I began in publishing in the late ‘60s, selling advertising, but it wasn’t until much later that I began the Directory of Residential Camps and Education Today. I also started publishing Education Today and Good Teachermagazines shortly before moving to the Coromandel.

The constant deadlines with magazines were too demanding. Books were a more appealing prospect; I can now indulge myself by publishing titles which really interest me.

– How important is it for Kiwi kids to grow up reading, New Zealand-grown stories in particular?

If we don’t tell our own stories, no one will! We must read our own stories. This is not to say that we shouldn’t read more broadly, if we don’t we may become too inward looking. The importance of reading cannot be overemphasised, not just for learning but also for pleasure.

– What’s your favourite children’s book?

Lynley Dodd’s Hairy Maclary series is particularly impressive. These books are unashamedly Kiwi and couldn’t be set anywhere else. Children love the language and wonderful illustrations they offer. I’m yet to write the great children’s story myself, but I intend to give it a go!

When and why did you move to the Coromandel?

We’ve had land near Whitianga since the early 1980s, and we moved here permanently in about 2003. One afternoon, I was driving home from Auckland and it was taking a particularly long time – about an hour and a quarter each way on a good day. It seemed stupid to sit on my backside doing nothing productive for so long. When I arrived home, I said to Dorothy, ‘I’m going to resign at the end of the year and move to Whitianga; what are you going to do?’

– Do you miss teaching?

I haven’t taught since the move, although Dorothy did so at Coromandel Area School for a time. I certainly miss a lot of aspects (some not at all!) and I thoroughly enjoyed it.
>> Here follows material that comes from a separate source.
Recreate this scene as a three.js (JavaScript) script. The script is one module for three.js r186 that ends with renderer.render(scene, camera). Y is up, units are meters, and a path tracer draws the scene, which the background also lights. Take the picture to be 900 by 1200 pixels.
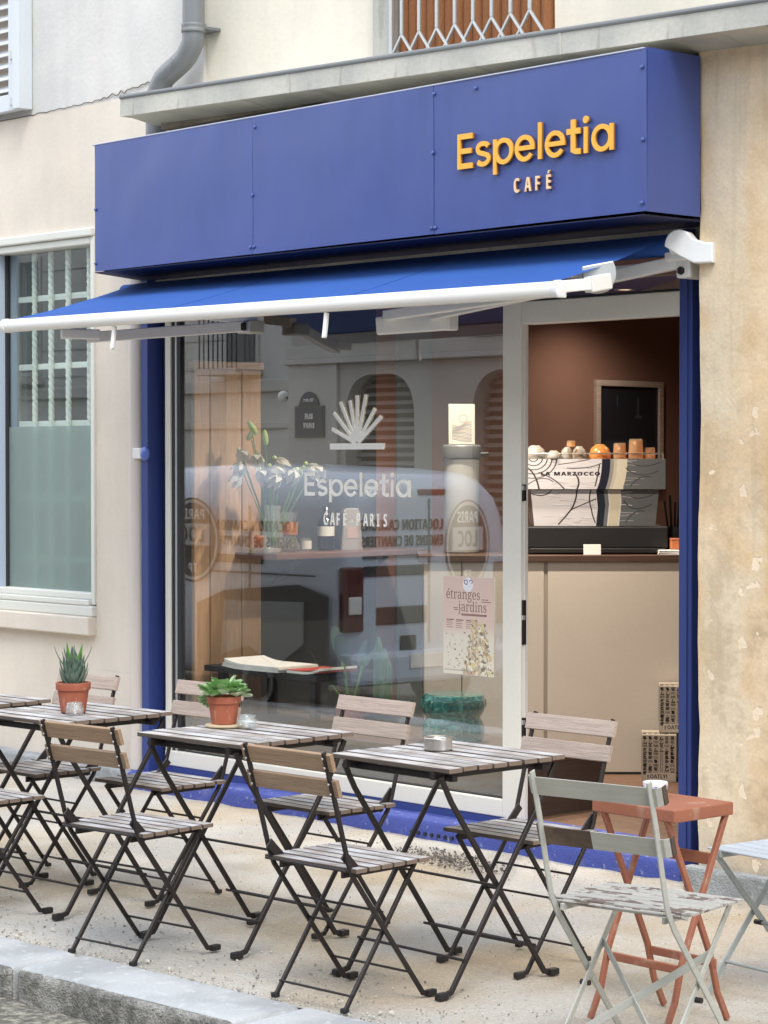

– If you could be Minister for Arts, Culture and Heritage for one day, what would you do first and why?

I would ensure heritage buildings are better protected. I’d also provide more money for adult education (evening classes) in schools so people with latent talent, but little money, could benefit from a grounding in arts and culture. I know there are some around the country, but this miserable government has all but turned the tap off on such programmes.

– If you could invite any three writers to dinner, who and why?

British author and journalist, Simon Winchester. He’s just a phenomenal writer!

James Belich [historian, university lecturer and author] – he changed the way we view the New Zealand Wars. There is a real need for our history to be compulsory in schools. If more were more aware of our history (particularly the colonial period) the country would be better off.

Finally, I’d invite Annabel Langbein. She’s probably the most prolific author in the country today and publishes her own work, which is loaded with great ideas and recipes. If she would cook as well, I wouldn’t actually worry about inviting the other two!